Monday, October 4, 2010

Insight on Friendship

I had an experience with a friend recently that caused me to realize that I had been taking his friendship for granted. I had let myself argue with him needlessly over small things, such as what we thought about a certain preview to a movie. I let myself become more critical instead of complimenting, assuming that our friendship was strong enough that he would not mind so much. We had known each other for so long and were best friends, so I assumed that nothing could go wrong. I thought that he had already accepted me, so I did not need to try so hard at being a good friend. I was selfish, expecting him to reassure me about every little thing, while I did hardly anything for him.

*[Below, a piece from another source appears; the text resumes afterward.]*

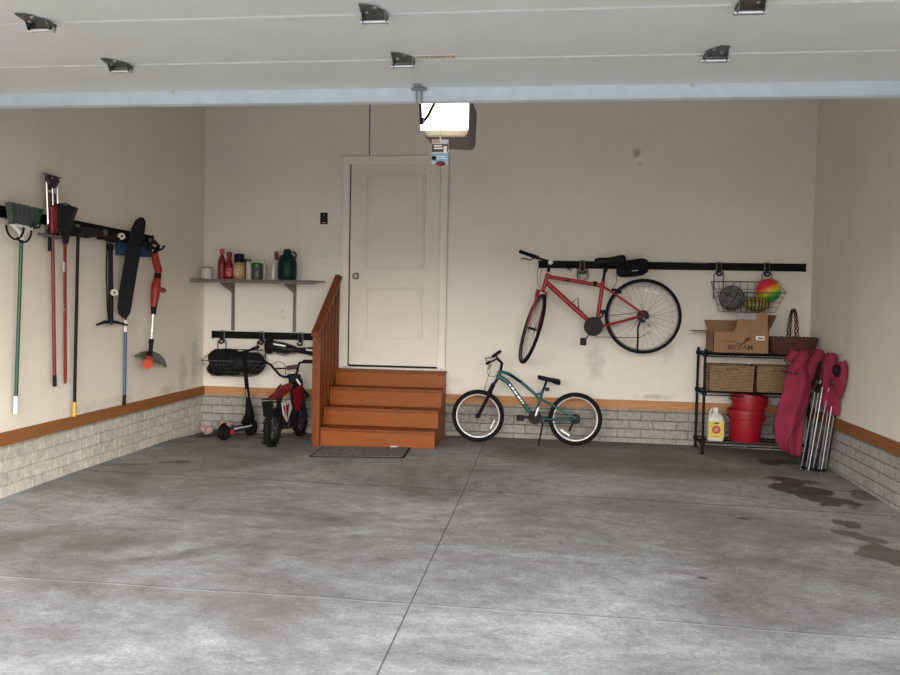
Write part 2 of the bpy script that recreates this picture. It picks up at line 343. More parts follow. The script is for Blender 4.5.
def block_mat(nm, base, side, bw=.225, mo=.6):
    m, t, bs = nt(nm); tc = nd(t, 'ShaderNodeTexCoord'); sp = nd(t, 'ShaderNodeSeparateXYZ'); cb = nd(t, 'ShaderNodeCombineXYZ')
    t.links.new(tc.outputs['Object'], sp.inputs[0]); t.links.new(sp.outputs[1 if side else 0], cb.inputs[0]); t.links.new(sp.outputs[2], cb.inputs[1])
    b = nd(t, 'ShaderNodeTexBrick'); t.links.new(cb.outputs[0], b.inputs['Vector']); b.offset = .5
    zz = math_(t, 'FRACT', math_(t, 'ADD', math_(t, 'DIVIDE', sp.outputs[2], .086), .06)); hz = math_(t, 'LESS_THAN', zz, .12)
    for k, v in (('Scale', 1), ('Brick Width', bw), ('Row Height', .086), ('Mortar Size', .005), ('Mortar Smooth', .3), ('Bias', 0.)): val(b, k, v)
    val(b, 'Color1', [x*.9 for x in base[:3]]+[1]); val(b, 'Color2', [x*1.06 for x in base[:3]]+[1]); val(b, 'Mortar', [min(1, x*mo) for x in base[:3]]+[1])
    o = tc.outputs['Object']; n = noise(t, o, 22, 6, .75); n3 = noise(t, o, 2.5, 4)
    bc = mix(t, math_(t, 'MULTIPLY', hz, .5), b.outputs['Color'], [x*.42 for x in base[:3]]+[1])
    c = mix(t, .6, bc, ramp(t, n, [(.32, (.45, .45, .45)), (.62, (1.1, 1.1, 1.1))]), 'MULTIPLY')
    c = mix(t, .5, c, ramp(t, n3, [(.3, (.72, .72, .72)), (.7, (1, 1, 1))]), 'MULTIPLY')
    t.links.new(c, bs.inputs['Base Color']); val(bs, 'Roughness', .95)
    bump(t, bs, math_(t, 'SUBTRACT', math_(t, 'MULTIPLY', n, .8), math_(t, 'MULTIPLY', b.outputs['Fac'], .9)), 1, .02); return m
BC = (.66, .62, .53, 1)
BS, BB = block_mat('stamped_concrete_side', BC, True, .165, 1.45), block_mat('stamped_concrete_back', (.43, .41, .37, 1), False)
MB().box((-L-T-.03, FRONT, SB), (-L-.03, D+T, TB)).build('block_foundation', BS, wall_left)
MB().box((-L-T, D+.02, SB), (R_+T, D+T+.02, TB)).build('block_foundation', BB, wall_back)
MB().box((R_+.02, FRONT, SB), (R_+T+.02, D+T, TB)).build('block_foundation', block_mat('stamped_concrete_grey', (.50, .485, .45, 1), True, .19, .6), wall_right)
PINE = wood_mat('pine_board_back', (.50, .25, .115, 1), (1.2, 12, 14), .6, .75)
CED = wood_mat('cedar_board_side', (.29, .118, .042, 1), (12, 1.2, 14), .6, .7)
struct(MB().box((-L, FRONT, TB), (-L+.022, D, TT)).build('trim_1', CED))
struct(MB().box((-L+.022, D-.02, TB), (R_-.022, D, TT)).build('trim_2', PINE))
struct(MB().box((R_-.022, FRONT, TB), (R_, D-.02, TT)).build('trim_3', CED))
CM = wall_mat('ceiling_paint', (.7, .68, .64, 1))
struct(MB().box((-L-T, FRONT-.2, CEIL), (R_+T, D+T, CEIL+.15)).build('ceiling', CM))
wf = MB().box((-L-T, FRONT-.2, SB), (-3.28, FRONT, CEIL)).box((2.14, FRONT-.2, SB), (R_+T, FRONT, CEIL)).box((-3.28, FRONT-.2, 2.36), (2.14, FRONT, CEIL))
struct(wf.build('wall_front', CM))
# drywall seam drawn as a thin raised tube, down to the door casing
x_, z_ = wx(369.5, 157)
tag(MB().tube([(x_, D-.006, z_), (x_-.004, D-.006, 3.3), (x_-.006, D-.006, CEIL)], .006, 6).build('wall_seam', mat('grey_seam', (.2, .19, .17, 1), .6)), 'thin grey seam line running straight down the wall to the top of the door casing', 'cable')
# ------------------------------------------------------------------ entry door
DP = mat('door_paint', (.70, .645, .555, 1), .5, 0, .04, 3)
door = bpy.data.objects.new('door_1', None); C.objects.link(door); door.location = (-1.57, D, .71); struct(door)
dl, dr, dz0, dz1 = -2.025, -1.12, .715, 2.74
DP2 = mat('door_casing_paint', (.74, .69, .605, 1), .5, 0, .04, 3)
mb = MB()
mb.box((dl-.10, D-.018, .60), (dl-.012, D, 2.74)); mb.box((dr+.012, D-.018, .60), (dr+.085, D, 2.74)); mb.box((dl-.10, D-.018, 2.74), (dr+.085, D, 2.825))
mb.box((dl-.10, D-.026, .60), (dl-.082, D, 2.825)); mb.box((dr+.068, D-.026, .60), (dr+.085, D, 2.825)); mb.box((dl-.10, D-.026, 2.808), (dr+.085, D, 2.825))
mb.build('door_casing', DP2, door, bevel=.003)
mb = MB(); DF = D-.006
mb.box((dl, DF, dz0), (dr, D+.0, dz1))
slab = mb.build('door_slab', DP, door)
# raised mouldings around the two panels, and dark gaps
def pxz(px, py): p = P(px, py, DF); return p.x, p.z
mb = MB()
for (a, b) in (((367, 175), (424, 270)), ((367, 287), (422, 340))):
    x0, z1 = pxz(*a); x1, z0 = pxz(*b)
    for k, (ins, d) in enumerate(((0, .010), (.022, .006))):
        X0, X1, Z0, Z1 = x0+ins, x1-ins, z0+ins, z1-ins; w_ = .010
        mb.box((X0, DF-d, Z0), (X0+w_, DF, Z1)); mb.box((X1-w_, DF-d, Z0), (X1, DF, Z1)); mb.box((X0, DF-d, Z0), (X1, DF, Z0+w_)); mb.box((X0, DF-d, Z1-w_), (X1, DF, Z1))
    mb.box((x0+.03, DF-.004, z0+.03), (x1-.03, DF, z1-.03))
mb.build('panel_moulding', DP, slab, bevel=.002)
GAP = mat('dark_weatherstrip', (.02, .018, .016, 1), .8)
MB().box((dl-.012, D-.004, dz0), (dl, D+.01, dz1+.012)).box((dl, D-.004, dz1), (dr+.012, D+.01, dz1+.012)).build('weatherstrip', GAP, door)
MB().box((dl, DF-.006, dz0-.006), (dr, D, dz0+.012)).build('door_sweep', GAP, slab)
MB().box((dl-.05, D-.05, .675), (dr+.05, D, .708)).build('threshold', mat('threshold_alu', (.5, .48, .44, 1), .5, .3), door)
kx, kz = pxz(356.5, 276)
MB().lathe((kx, DF, kz), [(.033, 0), (.033, .006), (.012, .012), (.012, .03), (.026, .038), (.030, .052), (.022, .062), (.001, .064)], 20, (0, -1, 0)).build('door_knob', mat('satin_nickel', (.20, .17, .13, 1), .35, 1), slab, smooth=True)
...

I did not even realize what I had been doing until he said he had decided to distance himself from me because he couldn’t take it anymore. I realized then that to have a truly good friendship, one must always do something to show the friend that he or she cares about that friend, and always refrain from being mean; not just at the beginning of the relationship, but always.

I have decided that every time I interact with my friends, I will say or do something to show them that I care, whether it be giving them a compliment, comforting them if they are having a hard time, or simply laughing and enjoying spending time with them instead of finding things to tease them about.

I have still kept in contact with the friend I mentioned at first. Since the day he told me he had had enough and needed a break, I have been diligently working towards my goal of being a good friend. Every time I feel tempted to tease or argue with him, I have not let myself give in, not once. When he asked, I gave him advice about a girl he wants to date, while reassuring him that he was doing a good job. In the past week, our relationship is being slowly, but surely, repaired. I will keep my goal of being a better friend for the rest of my life since it is making me (and my friends) much happier.